Nevertheless, violence along the Line of Contact continued unabated over the following days. The Armenian website Tert.am reported that on January 11, an 80-year-old villager was killed by Azerbaijani military forces near the village of Baghanis, close to the Armenian-Azerbaijani border (Tert.am, January 12). The situation became more critical on January 19–21 when another two Armenian soldiers were killed. Notably, these shootings took place just after Armenia was rocked by the shocking murder of seven Armenians by a Russian soldier from the 102nd military base in Gyumri (see EDM, January 16). Allegedly, following the February 2008 Armenian presidential elections, which provoked strong clashes between the authorities and the opposition, Azerbaijan tried to create a similarly tense border situation in March, thereby sharpening the political situation in Yerevan (Tert.am, January 20, 2015). In other words, every instance of wide-scale domestic turmoil inside Armenia appears to be accompanied by renewed unrest along the Armenian-Azerbaijani border.
The latest clashes near Karabakh and the Armenian-Azerbaijani border were remarkable from both a military and a political perspective. In terms of the military dimension, Azerbaijan started using grenade launchers and other new weapons, which had not been employed in the border areas since the ceasefire (Azatutyun.am, January 20). Similarly, the downing of an Armenian Mi-24 helicopter in November 2014 was the first case of military activity being carried out in the airspace over Karabakh since 1994 (Apa,az, January 27, 2015; RFE/RL, January 28; CACI Analyst, December 10, 2014). Evidently, Azerbaijan is applying new tactics and weapons to the conflict, which places new challenges on the Armenian defense system and may ultimately have a destabilizing effect on the wider region. And on a strategic level, continued escalatory clashes are forcing both sides in the conflict to repeatedly re-assess the regional military balance and further intensify their 20-year-long arms race.
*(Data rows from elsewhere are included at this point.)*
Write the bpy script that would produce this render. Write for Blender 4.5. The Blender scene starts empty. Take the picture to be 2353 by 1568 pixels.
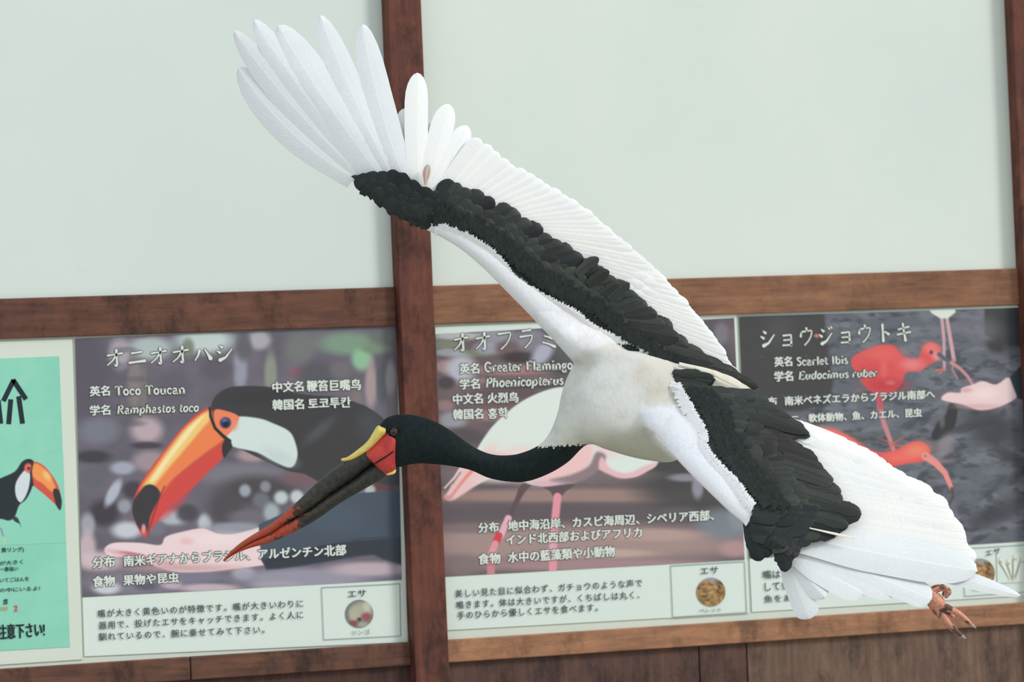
import bpy, math, random
import numpy as np
from mathutils import Vector, Matrix

random.seed(7); RNG = np.random.RandomState(11)
scene = bpy.context.scene
COLL = scene.collection

# ---------------------------------------------------------------- camera
FPX, CX, CY, D = 10000.0, 1176.5, 784.0, 10.0          # focal length in pixels of a 2353 px frame
ax = np.array([23069.0, 822.0, -FPX]); ax /= np.linalg.norm(ax)      # the wall's horizontal, seen by the camera
cz = np.array([-0.042, 1.0, -0.0163]); cz -= ax * cz.dot(ax); cz /= np.linalg.norm(cz)
by = np.cross(cz, ax)
M = np.column_stack([ax, by, cz])                      # world -> camera
CAMLOC = np.array([0, 0, 1.45]) + M.T @ np.array([0, 0, D])
cam_d = bpy.data.cameras.new('camera'); cam = bpy.data.objects.new('camera', cam_d); COLL.objects.link(cam)
m4 = Matrix.Identity(4)
for i in range(3):
    for j in range(3): m4[i][j] = M.T[i, j]
    m4[i][3] = CAMLOC[i]
cam.matrix_world = m4
cam_d.sensor_width = 36.0; cam_d.lens = FPX / 2353.0 * 36.0
cam_d.clip_start = 0.1; cam_d.clip_end = 200
cam_d.dof.use_dof = True; cam_d.dof.focus_distance = 8.72; cam_d.dof.aperture_fstop = 7.1
scene.camera = cam

# ---------------------------------------------------------------- light
world = bpy.data.worlds.new('overcast_sky'); scene.world = world; world.use_nodes = True
wn = world.node_tree; wn.nodes.clear()
wo = wn.nodes.new('ShaderNodeOutputWorld'); wb = wn.nodes.new('ShaderNodeBackground')
tc = wn.nodes.new('ShaderNodeTexCoord'); sx = wn.nodes.new('ShaderNodeSeparateXYZ'); wr = wn.nodes.new('ShaderNodeValToRGB')
wn.links.new(tc.outputs['Generated'], sx.inputs[0]); wn.links.new(sx.outputs['Z'], wr.inputs[0])
wr.color_ramp.elements[0].position = 0.0; wr.color_ramp.elements[0].color = (0.77, 0.81, 0.87, 1)
wr.color_ramp.elements[1].position = 1.0; wr.color_ramp.elements[1].color = (0.98, 1.01, 1.06, 1)
wn.links.new(wr.outputs[0], wb.inputs[0]); wb.inputs[1].default_value = 1.0
wn.links.new(wb.outputs[0], wo.inputs[0])
sun_d = bpy.data.lights.new('sun', 'SUN'); sun_d.energy = 1.9; sun_d.angle = math.radians(14); sun_d.color = (1.0, 0.965, 0.93)
sun = bpy.data.objects.new('sun', sun_d); COLL.objects.link(sun)
sun.rotation_euler = Vector((-1.15, 1.0, -1.05)).to_track_quat('-Z', 'Y').to_euler()
sun.location = (4, -4, 6)
vs = scene.view_settings
scene.display_settings.display_device = 'sRGB'
vs.view_transform = 'Standard'; vs.look = 'None'; vs.gamma = 1; vs.use_curve_mapping = False
vs.exposure = -0.09

# ---------------------------------------------------------------- helpers
F3 = M.T @ np.array([0, 0, -1.0])                      # the camera's forward axis
def ray(px, py):
    px = np.asarray(px, float); py = np.asarray(py, float)
    c = np.stack([(px - CX) / FPX, -(py - CY) / FPX, -np.ones_like(px)], -1)
    return c @ M
def W(px, py, off=0.0):                                # pixel -> point on the wall plane, off metres in front of it
    r = ray(px, py); t = (-off - CAMLOC[1]) / r[..., 1]
    return CAMLOC + r * t[..., None]
BD = 8.72
def U(px, py, d=0.0):                                  # point of the flying bird: d metres nearer than its middle
    r = ray(px, py)
    return CAMLOC + r * (BD - np.asarray(d, float))[..., None]
def project(P):
    c = (np.asarray(P) - CAMLOC) @ M.T
    return CX + FPX * c[..., 0] / -c[..., 2], CY - FPX * c[..., 1] / -c[..., 2]

G = 0.92
def lin(c):
    c = np.asarray(c, float) / 255.0
    return np.where(c <= 0.04045, c / 12.92, ((c + 0.055) / 1.055) ** 2.4)
def C(r, g, b, k=1.0):
    v = lin((r, g, b)) / G * k
    return (float(v[0]), float(v[1]), float(v[2]), 1.0)

def root(name, label, cat, loc, group=None, kind=None):
    o = bpy.data.objects.new(name, None); COLL.objects.link(o); o.location = loc; o.empty_display_size = 0.05
    if label: o['label'] = label
    if cat: o['category'] = cat
    if group: o['group'] = group
    if kind: o['kind'] = kind
    return o
def world_loc(o):
    v = Vector((0, 0, 0))
    while o: v += o.location; o = o.parent
    return np.array(v)
def mk(name, verts, faces, mats, parent=None, smooth=False, midx=None, label=None, kind=None, colors=None, uv=None, weights=None):
    me = bpy.data.meshes.new(name)
    v = np.asarray(verts, float)
    if parent is not None: v = v - world_loc(parent)
    me.from_pydata([tuple(p) for p in v], [], faces)
    for m in (mats if isinstance(mats, (list, tuple)) else [mats]): me.materials.append(m)
    if midx is not None: me.polygons.foreach_set('material_index', midx)
    if smooth: me.polygons.foreach_set('use_smooth', [True] * len(me.polygons))
    if colors is not None:
        a = me.color_attributes.new('Col', 'FLOAT_COLOR', 'POINT')
        c = np.ones((len(v), 4)); c[:, :3] = colors
        a.data.foreach_set('color', c.ravel())
    if weights is not None:
        a = me.attributes.new('blk', 'FLOAT', 'POINT'); a.data.foreach_set('value', np.asarray(weights, float))
    if uv is not None:
        l = me.uv_layers.new(name='UVMap')
        vi = np.empty(len(me.loops), dtype=int); me.loops.foreach_get('vertex_index', vi)
        l.data.foreach_set('uv', np.asarray(uv)[vi].ravel())
    me.update()
    o = bpy.data.objects.new(name, me); COLL.objects.link(o); o.parent = parent
    if label: o['label'] = label
    if kind: o['kind'] = kind
    return o
def struct(o, label=None):
    o['kind'] = 'structure'
    if label: o['label'] = label
    return o
def box(x0, x1, y0, y1, z0, z1, bev=0.0):
    """chamfered box; returns verts, faces"""
    import bmesh
    bm = bmesh.new(); bmesh.ops.create_cube(bm, size=1)
    for v in bm.verts:
        v.co = Vector(((x0 + x1) / 2 + v.co.x * (x1 - x0), (y0 + y1) / 2 + v.co.y * (y1 - y0), (z0 + z1) / 2 + v.co.z * (z1 - z0)))
    if bev: bmesh.ops.bevel(bm, geom=bm.edges[:], offset=bev, segments=2, affect='EDGES', profile=0.5)
    bm.verts.index_update()
    vs_ = [tuple(v.co) for v in bm.verts]; fs = [[v.index for v in f.verts] for f in bm.faces]; bm.free()
    return vs_, fs

# ---------------------------------------------------------------- materials
def mat(name, color, rough=0.7, spec=0.3):
    m = bpy.data.materials.new(name); m.use_nodes = True
    b = m.node_tree.nodes['Principled BSDF']
    b.inputs['Base Color'].default_value = color; b.inputs['Roughness'].default_value = rough
    b.inputs['Specular IOR Level'].default_value = spec
    return m
def nd(m, t, **kw):
    n = m.node_tree.nodes.new(t)
    for k, v in kw.items(): setattr(n, k, v)
    return n
def noise(m, vec, scale, detail=4, rough=0.6, stretch=None, loc=(0, 0, 0)):
    mp = nd(m, 'ShaderNodeMapping'); n = nd(m, 'ShaderNodeTexNoise')
    mp.inputs['Scale'].default_value = stretch or (1, 1, 1); mp.inputs['Location'].default_value = loc
    n.inputs['Scale'].default_value = scale; n.inputs['Detail'].default_value = detail; n.inputs['Roughness'].default_value = rough
    L = m.node_tree.links; L.new(vec, mp.inputs[0]); L.new(mp.outputs[0], n.inputs['Vector'])
    return n.outputs['Fac']
def ramp(m, fac, stops):
    r = nd(m, 'ShaderNodeValToRGB'); e = r.color_ramp.elements
    while len(e) < len(stops): e.new(0.5)
    for i, (p, c) in enumerate(stops):
        e[i].position = p; e[i].color = c if len(c) == 4 else (*c, 1)
    m.node_tree.links.new(fac, r.inputs[0]); return r.outputs[0]
def mix(m, fac, a, b, mode='MIX'):
    n = nd(m, 'ShaderNodeMix', data_type='RGBA', blend_type=mode); L = m.node_tree.links
    for s, v in ((n.inputs[0], fac), (n.inputs[6], a), (n.inputs[7], b)):
        if isinstance(v, (int, float)): s.default_value = v
        elif isinstance(v, tuple): s.default_value = v
        else: L.new(v, s)
    return n.outputs[2]
def bump(m, h, strength, dist=0.001):
    b = nd(m, 'ShaderNodeBump'); b.inputs['Strength'].default_value = strength; b.inputs['Distance'].default_value = dist
    m.node_tree.links.new(h, b.inputs['Height'])
    m.node_tree.links.new(b.outputs[0], m.node_tree.nodes['Principled BSDF'].inputs['Normal'])
def base(m, c): m.node_tree.links.new(c, m.node_tree.nodes['Principled BSDF'].inputs['Base Color'])
def objco(m): return nd(m, 'ShaderNodeTexCoord').outputs['Object']

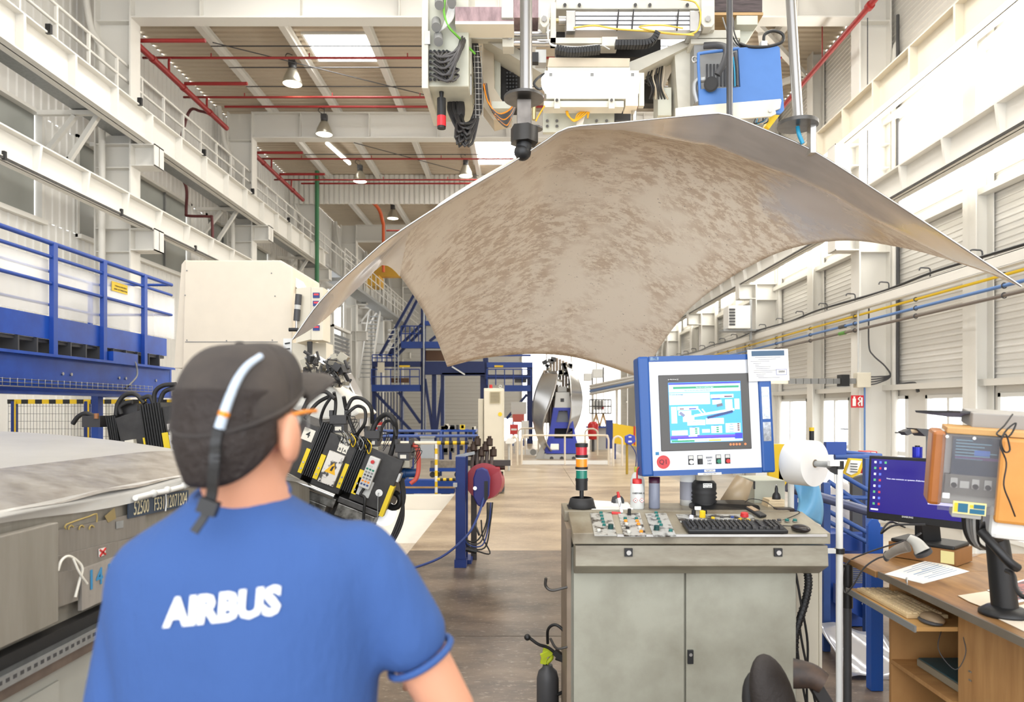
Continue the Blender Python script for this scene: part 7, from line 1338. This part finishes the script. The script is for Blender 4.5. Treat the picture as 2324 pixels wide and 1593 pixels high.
# ---- things around the far aisle
tags = [('red_notice', 'red notice board by the far blue column', 1157, 1176, 963, 986, 25, mat('notice_red', (206, 60, 56), .5)), ('red_notice', 'red notice board at the left blue rack', 850, 868, 958, 976, 28, mat('notice_red', 0))]
for n_, lab, x0, x1, y0, y1, d, m in tags:
    t = thing(n_, lab, 'sign', P((x0+x1)/2, y1, d)); b = B(); pb(b, x0, x1, y0, y1, d, .05); b.obj('board', m, t); b = B(); pb(b, x0+3, x1-3, (y0+y1)/2-2, (y0+y1)/2+2, d-.01, .02); b.obj('print_line', PAPER, t); b = B(); pb(b, (x0+x1)/2-1, (x0+x1)/2+1, y1, VPY+(EYE if x0 > 1000 else EYE-ZLOW)*F_PX/d, d, .05); b.obj('post', GALV, t)
t = thing('grey_cabinet', 'grey far cabinet with red shelf rack beside the right blue tower', 'cabinet', P(1175, 1010, 29)); b = B(); pb(b, 1160, 1195, 912, 940, 29, .5); b.obj('grey_box', LGREY, t); b = B(); pb(b, 1163, 1190, 940, 958, 28.9, .4); b.obj('red_shelf', mat('shelf_red', (190, 90, 80), .5), t); b = B(); pb(b, 1184, 1200, 955, 995, 28.6, .3); b.obj('light_box', PLWHITE, t); b = B(); pb(b, 1163, 1166, 958, 1012, 28.9, .1); pb(b, 1187, 1190, 958, 1012, 28.9, .1); b.obj('leg', DBLUE, t)
t = thing('steel_cage', 'dark steel cage on trestles far right of the panel stand', 'cage', P(1362, 965, 27)); D_ = 27
for x in range(8): B().cyl(P(1338+x*7, 938, D_), P(1338+x*7, 907, D_), .02, 5).obj('bar', DGREY, t)
for y in (907, 922, 938): B().cyl(P(1338, y, D_), P(1387, y, D_), .025, 5).obj('frame_rail', DGREY, t)
b = B(); pb(b, 1349, 1370, 909, 930, D_+.1, .3); b.obj('white_crate', PLWHITE, t); b = B(); pb(b, 1365, 1371, 921, 928, D_+.05, .02); b.obj('red_label', MATS['sign_red'], t)
for a, c in (((1353, 938), (1345, 968)), ((1353, 938), (1361, 968)), ((1369, 938), (1361, 968)), ((1369, 938), (1377, 968))): B().bar(P(*a, D_), P(*c, D_), .06, .06).obj('trestle_leg', WOODY, t)
B().bar(P(1330, 969, D_), P(1392, 969, D_), .4, .06).obj('table', BLUE, t); B().bx(P(1340, 0, D_).x, P(1385, 0, D_).x, D_, D_+.3, 0, P(0, 970, D_).z).obj('table_base', LGREY, t)
t = thing('red_bin', 'round red bin standing by the far aisle', 'bin', P(1345, 1000, 26)); B().lathe([(.16, .45), (.2, .6), (.2, 1.0), (.12, 1.1), (0, 1.1)], V((P(1346, 0, 26).x, 26, -.0)), n=16).obj('drum', REDP, t); B().lathe([(.05, 0), (.05, .45)], V((P(1346, 0, 26).x, 26, 0)), n=8).obj('stem', DGREY, t)
t = thing('yellow_wall', 'long yellow guard wall with blue end post past the control screen', 'wall panel', P(1420, 1010, 22)); b = B(); pq(b, [(1391, 960), (1460, 972), (1460, 1015), (1391, 1006)], 22, .06)
b.obj('panel', YELLOW, t); b = B(); pb(b, 1376, 1391, 953, 1018, 22, .12); b.obj('end_post', DBLUE, t); b = B(); pb(b, 1438, 1442, 967, 1010, 21.97, .02); b.obj('red_mark', REDP, t); b = B(); pb(b, 1394, 1398, 1006, 1042, 22, .06); b.obj('leg', DBLUE, t)
t = thing('hose_reel', 'blue five-sided hose reel on a yellow post past the barrier', 'hose reel', P(1430, 1040, 17)); b = B(); pq(b, [(1419, 990), (1430, 985), (1441, 989), (1443, 1002), (1430, 1011), (1419, 1004)], 17, .12); b.obj('drum', PB, t, .01); b = B(); pb(b, 1426, 1434, 1000, 1004, 16.98, .02); pb(b, 1427, 1433, 990, 993, 16.98, .02); b.obj('maker_label', PLWHITE, t); B().cyl(P(1423, 1076, 17.1), P(1423, 1005, 17.1), .03, 8).obj('post', mat('ochre_post', (170, 140, 40), .5), t)
B().tube([P(1432, 1010, 17), P(1440, 1022, 16.9), P(1444, 1035, 16.9), P(1443, 1060, 16.9)], .012, 6).obj('hose', DBLUE, t)
for j, (x0, x1, y0, y1, d, lab) in enumerate(((1346, 1368, 837, 857, 30, 'white wall heater box high at the far right, larger of two'), (1326, 1343, 847, 864, 33, 'white wall heater box high at the far right, smaller of two'))):
    t = thing('unit_heater', lab, 'heater', P(x0, y1, d)); b = B(); pb(b, x0, x1, y0, y1, d, .5); b.obj('body', PLWHITE, t, .02); b = B(); pb(b, x1, x1+3, y0-4, y1+10, d+.2, .1); b.obj('bracket', DGREY, t); b = B(); pb(b, x1+1, x1+2.5, y1+10, 1010 if d > 28 else 1000, d+.25, .06); b.obj('drop_post', WHITE, t)
t = thing('service_bridge', 'white and blue service pipe rack crossing the far right side', 'pipe rack', P(1340, 880, 29))
for k, m in enumerate((WHITE, WHITE, MATS['pipe_blue'], WHITE)): B().cyl(P(1340, 876+k*6, 30), P(1460, 852+k*6, 22), .06, 8).obj('pipe_run', m, t)
for xx, d in ((1345, 29.6), (1400, 26), (1445, 23)): B().cyl(P(xx, 1010, d), P(xx, 872-(xx-1345)*.2, d), .05, 8).obj('post', WHITE, t)
t = thing('yellow_crane', 'yellow overhead crane girder crossing far behind the sheet', 'crane', (0, 34, 8)); B().bx(-7.4, 6, 33.8, 34.2, 7.9, 8.6).obj('girder', mat('crane_yellow', (222, 170, 60), .5), t); B().bx(-7.5, -6.9, 33.4, 34.6, 7.4, 7.9).bx(5.7, 6.2, 33.4, 34.6, 7.4, 7.9).obj('end_carriage', mat('crane_yellow', 0), t)
for y_, x_ in ((27.2, -6.9), (31.0, -7.2)): pass
tag(B().cyl((-7.0, 23.8, 5), (-7.0, 23.8, 9.6), .07, 10).obj('green_pipe', mat('pipe_green', (50, 110, 70), .5)), 'upright green pipe on the left below the gable panel', 'pipe')
t = thing('orange_pipe', 'orange sprinkler pipes rising beside the far catwalk', 'pipe', (-5.6, 28, 6)); B().cyl((-5.6, 28, 7.0), (-5.6, 28, 8.9), .06, 8).tube([(-5.6, 28, 8.9), (-5.7, 27.4, 9.4), (-6.2, 26.2, 9.7)], .07, 8).obj('riser', mat('pipe_orange', (206, 90, 40), .5), t)
for k in range(3): B().cyl((-5.6, 28.6+k*1.6, 8.8), (-3.6, 28.6+k*1.6, 8.8), .035, 8).obj('branch_pipe', RED, t)
t = thing('louvre_wall', 'grey louvred wall opening below the far left catwalk', 'louvre', (-7.4, 27, 3)); 
for k in range(10): B().box((-7.35, 28.2, 3.0+k*.16), (.06, 2.6, .1), rotm(0, 30, 0)).obj('slat', GALV, t)
B().bx(-7.45, -7.25, 26.8, 26.9, ZLOW, 5.8).bx(-7.45, -7.25, 29.5, 29.6, ZLOW, 5.8).bx(-7.45, -7.25, 26.8, 29.6, 4.7, 4.8).obj('frame', WHITE, t)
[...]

As for the political implications, the multiple ceasefire violations at the beginning of the new year are undoubtedly a bad signal for the Karabakh peace process in 2015. Naturally, the loss of dozens of soldiers bolsters skepticism over the current OSCE negotiations format, which is, in fact, the only open channel of communication between high-level officials of Armenia and Azerbaijan. Despite the fact that three meetings took place between Armenian and Azerbaijani presidents in the second half of 2014, the current situation undermines the possibility for further OSCE-brokered bilateral talks in the near future. Thereby, Armenian authorities realize that it will be impossible to reach any consensus with their neighboring state in the near term, and Azerbaijani military and foreign policy looks likely to remain unchanged this year.